#### Stored data:
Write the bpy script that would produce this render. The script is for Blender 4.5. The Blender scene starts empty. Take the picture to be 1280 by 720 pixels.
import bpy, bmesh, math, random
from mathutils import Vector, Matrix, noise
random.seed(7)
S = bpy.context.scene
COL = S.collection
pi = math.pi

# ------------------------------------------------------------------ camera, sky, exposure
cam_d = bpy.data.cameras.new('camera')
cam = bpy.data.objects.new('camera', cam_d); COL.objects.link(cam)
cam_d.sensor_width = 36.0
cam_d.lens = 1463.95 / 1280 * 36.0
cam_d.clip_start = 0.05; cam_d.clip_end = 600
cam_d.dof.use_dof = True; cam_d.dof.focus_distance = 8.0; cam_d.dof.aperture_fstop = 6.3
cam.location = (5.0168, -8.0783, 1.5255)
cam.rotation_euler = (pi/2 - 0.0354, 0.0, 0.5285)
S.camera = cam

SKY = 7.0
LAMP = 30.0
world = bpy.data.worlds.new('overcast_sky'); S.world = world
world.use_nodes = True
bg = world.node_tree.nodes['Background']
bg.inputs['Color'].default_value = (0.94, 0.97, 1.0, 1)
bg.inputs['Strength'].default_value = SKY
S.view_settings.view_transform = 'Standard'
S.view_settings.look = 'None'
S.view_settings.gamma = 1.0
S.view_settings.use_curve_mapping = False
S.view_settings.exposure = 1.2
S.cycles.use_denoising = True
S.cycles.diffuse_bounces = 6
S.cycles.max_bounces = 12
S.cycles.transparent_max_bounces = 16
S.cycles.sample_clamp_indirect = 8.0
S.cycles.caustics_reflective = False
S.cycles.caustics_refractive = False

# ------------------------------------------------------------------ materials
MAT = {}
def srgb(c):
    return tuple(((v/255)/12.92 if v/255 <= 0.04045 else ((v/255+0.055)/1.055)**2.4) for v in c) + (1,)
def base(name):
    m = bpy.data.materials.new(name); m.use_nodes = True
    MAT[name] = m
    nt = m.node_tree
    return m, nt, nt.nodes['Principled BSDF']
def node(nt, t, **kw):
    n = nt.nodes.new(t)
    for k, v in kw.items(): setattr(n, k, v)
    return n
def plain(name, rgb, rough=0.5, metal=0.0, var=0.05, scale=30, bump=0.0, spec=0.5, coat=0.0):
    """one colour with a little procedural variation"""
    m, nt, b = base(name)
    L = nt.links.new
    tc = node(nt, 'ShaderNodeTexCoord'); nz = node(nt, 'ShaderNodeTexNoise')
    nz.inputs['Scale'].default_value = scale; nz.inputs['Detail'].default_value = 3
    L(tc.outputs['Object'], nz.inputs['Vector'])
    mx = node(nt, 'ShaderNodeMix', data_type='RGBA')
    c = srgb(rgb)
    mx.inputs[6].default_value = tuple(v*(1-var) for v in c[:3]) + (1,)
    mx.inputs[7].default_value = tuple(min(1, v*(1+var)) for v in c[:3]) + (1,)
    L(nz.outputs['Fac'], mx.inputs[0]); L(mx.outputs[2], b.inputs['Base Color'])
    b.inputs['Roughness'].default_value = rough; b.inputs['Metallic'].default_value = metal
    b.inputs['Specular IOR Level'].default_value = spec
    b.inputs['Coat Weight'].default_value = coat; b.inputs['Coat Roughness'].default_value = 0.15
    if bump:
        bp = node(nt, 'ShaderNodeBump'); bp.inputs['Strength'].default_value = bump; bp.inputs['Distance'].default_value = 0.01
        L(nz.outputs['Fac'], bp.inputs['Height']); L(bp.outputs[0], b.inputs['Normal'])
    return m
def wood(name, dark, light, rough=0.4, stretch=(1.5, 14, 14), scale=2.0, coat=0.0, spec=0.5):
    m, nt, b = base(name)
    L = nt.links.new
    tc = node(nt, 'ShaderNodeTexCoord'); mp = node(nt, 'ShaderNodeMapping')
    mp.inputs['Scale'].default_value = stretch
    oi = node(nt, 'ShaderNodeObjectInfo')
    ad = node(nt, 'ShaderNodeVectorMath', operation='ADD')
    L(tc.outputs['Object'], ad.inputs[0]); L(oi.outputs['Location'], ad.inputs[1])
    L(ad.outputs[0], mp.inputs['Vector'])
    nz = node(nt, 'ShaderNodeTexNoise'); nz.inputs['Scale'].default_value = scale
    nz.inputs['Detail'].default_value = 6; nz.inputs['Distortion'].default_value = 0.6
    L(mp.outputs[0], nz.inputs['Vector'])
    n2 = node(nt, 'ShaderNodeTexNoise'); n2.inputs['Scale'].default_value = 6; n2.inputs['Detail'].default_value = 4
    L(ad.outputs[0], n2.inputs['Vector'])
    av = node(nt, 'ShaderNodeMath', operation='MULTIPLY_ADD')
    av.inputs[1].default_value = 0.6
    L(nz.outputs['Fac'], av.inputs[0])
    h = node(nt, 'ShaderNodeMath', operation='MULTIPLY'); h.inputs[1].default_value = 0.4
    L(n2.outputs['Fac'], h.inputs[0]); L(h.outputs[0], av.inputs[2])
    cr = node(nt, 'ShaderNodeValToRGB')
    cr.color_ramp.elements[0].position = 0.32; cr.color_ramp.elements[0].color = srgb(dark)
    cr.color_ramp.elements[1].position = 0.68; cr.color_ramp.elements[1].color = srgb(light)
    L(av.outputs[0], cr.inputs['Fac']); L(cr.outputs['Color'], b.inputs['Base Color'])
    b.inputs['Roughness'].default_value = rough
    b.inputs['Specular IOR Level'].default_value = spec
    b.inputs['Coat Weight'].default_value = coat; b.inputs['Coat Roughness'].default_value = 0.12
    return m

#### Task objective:
Extract every line that has the string "scene" in it.

#### Expected output:
Write the bpy script that would produce this render. The script is for Blender 4.5. The Blender scene starts empty. Take the picture to be 1280 by 720 pixels.
S = bpy.context.scene